さて、実際にこれらのクレームが店長ら管理者を飛び越えて、本社に言った場合、の対処法ですが、基本的に当事者の店長は直接クレーム主とかかわるのはNGです。

そもそも店長じゃ話にならないから本社に行ったのです。後は本社の担当者の対応にお任せして、ひたすら処分を待ちましょう。ただ、処分を待つ間、そのクレームに関して反論があるのであれば、自身の反論は報告書という形で書面に残しておくと後程説明を求められた時に有効です。これは、本社からの聞き取りなどの時に反論すると、感情的になったり、説明が二転三転すると信憑性を失ったりするので、きちんと冷静な時に書面で、かつ時系列に書いた方がいいと思います。そこで注意したいのは。自分を保身するあまり、自身を正当化しない事、ですね。怒る理由や行き過ぎた指導には何か理由があったのでしょうが、ここで問題になっているのは、相手がどうだったか、じゃなく、怒鳴った方のその「言い方」なのですから。

2 暴力行為

 なにも殴ったりする話ではありません。いや、昔は実際に鉄拳制裁もあったようですが。さすがにそれはパワハラを超えて「傷害罪」になりますので絶対ダメです。

ここで言うありがちな飲食店の暴力行為は、見えてないところで軽く足蹴りをする、とか、肘で脇腹を突く、とかそういった行為です。なぁんだ、その程度か、と思った方、既に古い考え方の人の仲間入りです。たったそれだけの事でも、怒られ慣れてない若い新人やお互いの信頼関係が築けてない状態ですと、これですら相当な暴力行為です。

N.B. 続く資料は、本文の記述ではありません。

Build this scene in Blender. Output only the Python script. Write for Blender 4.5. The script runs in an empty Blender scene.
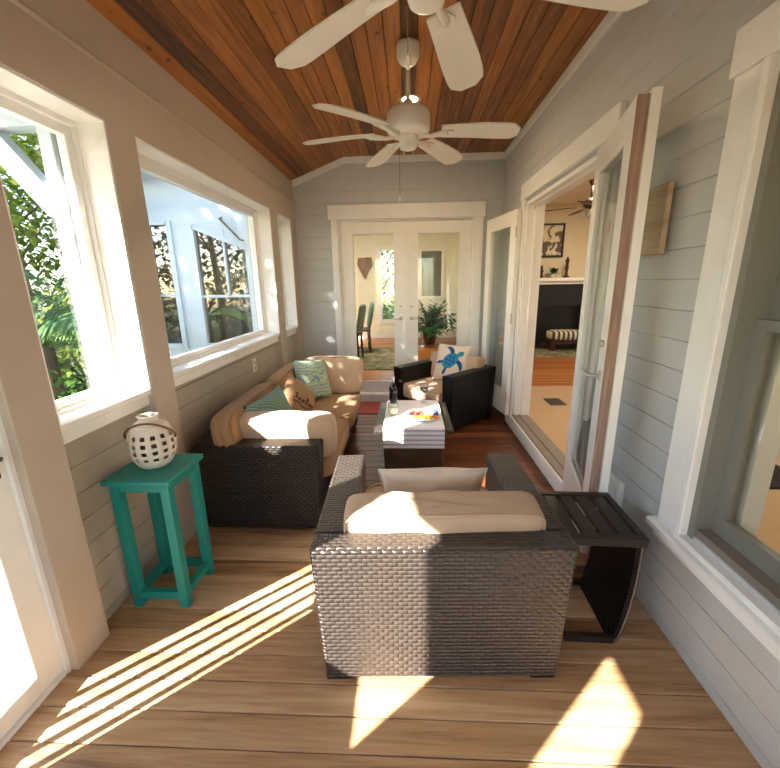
import bpy, bmesh, math, random
from math import sin, cos, pi, radians
from mathutils import Vector, Matrix, Euler
random.seed(7)
scene = bpy.context.scene
COL = scene.collection

# ------------------------------------------------------------------ helpers
def lin(c):
    c /= 255.0
    return c / 12.92 if c <= 0.04045 else ((c + 0.055) / 1.055) ** 2.4
def rgb(r, g, b): return (lin(r), lin(g), lin(b), 1.0)

class NT:
    def __init__(self, name):
        self.m = bpy.data.materials.new(name); self.m.use_nodes = True
        self.t = self.m.node_tree; self.t.nodes.clear()
        self.out = self.t.nodes.new('ShaderNodeOutputMaterial')
    def n(self, kind, **kw):
        x = self.t.nodes.new(kind)
        for k, v in kw.items(): setattr(x, k, v)
        return x
    def l(self, a, b): self.t.links.new(a, b)
    def math(self, op, a, b=None, c=None):
        x = self.n('ShaderNodeMath', operation=op)
        for i, v in enumerate((a, b, c)):
            if v is None: continue
            if isinstance(v, (int, float)): x.inputs[i].default_value = v
            else: self.l(v, x.inputs[i])
        return x.outputs[0]
    def mix(self, fac, a, b):
        x = self.n('ShaderNodeMix', data_type='RGBA')
        for s, v in ((0, fac), (6, a), (7, b)):
            if isinstance(v, (int, float, tuple)): x.inputs[s].default_value = v
            else: self.l(v, x.inputs[s])
        return x.outputs[2]
    def ramp(self, fac, stops):
        x = self.n('ShaderNodeValToRGB'); cr = x.color_ramp
        while len(cr.elements) < len(stops): cr.elements.new(0.5)
        for e, (p, c) in zip(cr.elements, stops): e.position = p; e.color = c
        self.l(fac, x.inputs[0]); return x.outputs[0]
    def noise(self, vec, scale, detail=3, rough=.5, dist=0):
        x = self.n('ShaderNodeTexNoise'); x.inputs['Scale'].default_value = scale
        x.inputs['Detail'].default_value = detail; x.inputs['Roughness'].default_value = rough
        x.inputs['Distortion'].default_value = dist
        if vec is not None: self.l(vec, x.inputs['Vector'])
        return x.outputs['Fac']
    def bsdf(self, color, rough=.5, metal=0, spec=.5, normal=None, **kw):
        p = self.n('ShaderNodeBsdfPrincipled')
        for k, v in (('Base Color', color), ('Roughness', rough), ('Metallic', metal), ('Specular IOR Level', spec)):
            if isinstance(v, (int, float, tuple)): p.inputs[k].default_value = v
            else: self.l(v, p.inputs[k])
        for k, v in kw.items(): p.inputs[k.replace('_', ' ')].default_value = v
        if normal is not None: self.l(normal, p.inputs['Normal'])
        return p
    def bump(self, h, strength=.3, dist=.01):
        b = self.n('ShaderNodeBump'); b.inputs['Strength'].default_value = strength
        b.inputs['Distance'].default_value = dist; self.l(h, b.inputs['Height']); return b.outputs[0]
    def done(self, sh):
        self.l(sh.outputs[0] if hasattr(sh, 'outputs') else sh, self.out.inputs[0]); return self.m

def simple(name, c, rough=.5, metal=0, spec=.5, bump=None):
    t = NT(name); co = t.n('ShaderNodeTexCoord').outputs['Object']
    nz = t.noise(co, 9, 4)
    col = t.mix(nz, tuple(x * .93 for x in c[:3]) + (1,), tuple(min(1, x * 1.06) for x in c[:3]) + (1,))
    nrm = None
    if bump: nrm = t.bump(t.noise(co, bump[0], 3), bump[1], .002)
    return t.done(t.bsdf(col, rough, metal, spec, nrm))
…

こんなことしなくても相手には口で話せば伝わります。やめましょう。実際、この行為を高校生に行い、その高校生スタッフの両親から子供がそれ以来ふさぎ込むようになったとクレームが寄せられたケースがあります。

3 人格否定、無視

 威圧や恫喝系が見られなくなった代わりに、最近多いのがこの人格否定、無視、と言われるサイレント系パワハラです。うかつに注意するとパワハラと言われてしまうので、今度は別の方法で圧力をかけるようになりました。早い話が、「陰湿化」してるわけですね。

「無視」これはその言葉の通り、一切のコミュニケーションをしない、という事です。それじゃ仕事になりませんよね。なので必要最小限の指示しか口を開きません。挨拶も当然無しです。そんな扱いをずっと受けていれば、将来に夢が持てませんよね。で、結果辞めて行く訳です。メンタルがよっぽど強くない限りは。

「人格否定」これはかなり粘着質です。なにしろ仕事の事で否定するのではなく、その人の性格、本質を否定するのですから性質が悪い。「根が暗い」「接客に向いてない」「発想が貧困」「性根が腐っている」「人間としてなってない」

尚、「おまえってゆとりだな」も人格否定になります。なにしろパワハラのそもそもの定義は、「相手がどう思ったか」が一番重要なのですから。

4 シフトに入れない。

 入店時に契約、又は約束していた程度のシフトに入れてもらえなかった。なのでやめざるを得なくなった。というクレームもあります。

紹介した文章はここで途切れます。